Goal: Repeat exactly, please, the lines that begin at the start of the listing and end at the line holding "return tuple(((v/255)/12.92 if".

Scene script records

— Start —

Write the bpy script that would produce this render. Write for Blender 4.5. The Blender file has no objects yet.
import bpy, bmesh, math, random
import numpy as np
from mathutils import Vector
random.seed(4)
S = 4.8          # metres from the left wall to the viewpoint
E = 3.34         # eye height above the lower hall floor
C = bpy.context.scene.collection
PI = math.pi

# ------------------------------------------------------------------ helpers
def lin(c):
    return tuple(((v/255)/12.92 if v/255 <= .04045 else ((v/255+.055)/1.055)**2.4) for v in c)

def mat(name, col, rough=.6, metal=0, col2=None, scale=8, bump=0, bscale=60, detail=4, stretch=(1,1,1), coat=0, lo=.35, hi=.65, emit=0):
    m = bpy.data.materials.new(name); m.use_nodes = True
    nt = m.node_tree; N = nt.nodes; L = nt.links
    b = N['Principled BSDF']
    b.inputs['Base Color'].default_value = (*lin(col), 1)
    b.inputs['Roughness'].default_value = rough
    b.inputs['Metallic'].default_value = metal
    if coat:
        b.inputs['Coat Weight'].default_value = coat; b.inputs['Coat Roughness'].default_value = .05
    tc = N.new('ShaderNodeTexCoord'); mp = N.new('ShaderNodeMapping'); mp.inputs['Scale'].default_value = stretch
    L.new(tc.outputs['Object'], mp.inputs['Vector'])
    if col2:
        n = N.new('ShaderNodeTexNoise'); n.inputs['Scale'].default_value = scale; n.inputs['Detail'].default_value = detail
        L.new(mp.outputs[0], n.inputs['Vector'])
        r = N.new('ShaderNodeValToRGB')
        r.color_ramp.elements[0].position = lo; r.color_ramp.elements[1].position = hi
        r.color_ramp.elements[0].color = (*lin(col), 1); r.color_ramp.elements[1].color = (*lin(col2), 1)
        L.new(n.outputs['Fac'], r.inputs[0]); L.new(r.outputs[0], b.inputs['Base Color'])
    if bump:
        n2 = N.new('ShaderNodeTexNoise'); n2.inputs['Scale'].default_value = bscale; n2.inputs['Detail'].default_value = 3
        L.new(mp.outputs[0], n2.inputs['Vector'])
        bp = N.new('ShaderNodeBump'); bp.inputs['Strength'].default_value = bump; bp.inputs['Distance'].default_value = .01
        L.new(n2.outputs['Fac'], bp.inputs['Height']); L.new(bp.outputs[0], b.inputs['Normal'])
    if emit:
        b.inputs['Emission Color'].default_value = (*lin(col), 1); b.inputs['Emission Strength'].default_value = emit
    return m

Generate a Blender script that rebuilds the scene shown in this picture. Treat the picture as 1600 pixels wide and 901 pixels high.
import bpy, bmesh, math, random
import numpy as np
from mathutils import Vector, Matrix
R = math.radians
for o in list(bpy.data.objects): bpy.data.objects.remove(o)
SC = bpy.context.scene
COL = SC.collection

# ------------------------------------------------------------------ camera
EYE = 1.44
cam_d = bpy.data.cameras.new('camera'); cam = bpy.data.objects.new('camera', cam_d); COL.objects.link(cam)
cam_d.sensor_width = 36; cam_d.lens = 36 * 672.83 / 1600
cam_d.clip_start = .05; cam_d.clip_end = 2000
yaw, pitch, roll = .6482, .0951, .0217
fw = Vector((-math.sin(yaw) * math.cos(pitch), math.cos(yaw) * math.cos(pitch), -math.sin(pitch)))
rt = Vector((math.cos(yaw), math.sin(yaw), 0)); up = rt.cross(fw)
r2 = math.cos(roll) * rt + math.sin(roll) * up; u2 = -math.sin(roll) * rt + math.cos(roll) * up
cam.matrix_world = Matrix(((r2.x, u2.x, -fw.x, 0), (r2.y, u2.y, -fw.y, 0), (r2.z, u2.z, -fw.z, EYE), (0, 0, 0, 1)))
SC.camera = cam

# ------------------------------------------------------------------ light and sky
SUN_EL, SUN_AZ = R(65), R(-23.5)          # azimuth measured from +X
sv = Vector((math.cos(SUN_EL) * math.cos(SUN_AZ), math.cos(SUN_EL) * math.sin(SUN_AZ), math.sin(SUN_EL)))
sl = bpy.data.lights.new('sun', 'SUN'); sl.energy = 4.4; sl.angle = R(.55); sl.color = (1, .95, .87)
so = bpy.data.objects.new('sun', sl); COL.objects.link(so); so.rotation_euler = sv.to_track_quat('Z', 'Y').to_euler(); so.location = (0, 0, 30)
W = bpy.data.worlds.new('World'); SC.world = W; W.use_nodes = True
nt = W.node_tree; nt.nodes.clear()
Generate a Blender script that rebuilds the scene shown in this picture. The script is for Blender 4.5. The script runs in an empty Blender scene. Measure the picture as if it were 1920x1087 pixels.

— End —

Worked solution:
Write the bpy script that would produce this render. Write for Blender 4.5. The Blender file has no objects yet.
import bpy, bmesh, math, random
import numpy as np
from mathutils import Vector
random.seed(4)
S = 4.8          # metres from the left wall to the viewpoint
E = 3.34         # eye height above the lower hall floor
C = bpy.context.scene.collection
PI = math.pi

# ------------------------------------------------------------------ helpers
def lin(c):
    return tuple(((v/255)/12.92 if v/255 <= .04045 else ((v/255+.055)/1.055)**2.4) for v in c)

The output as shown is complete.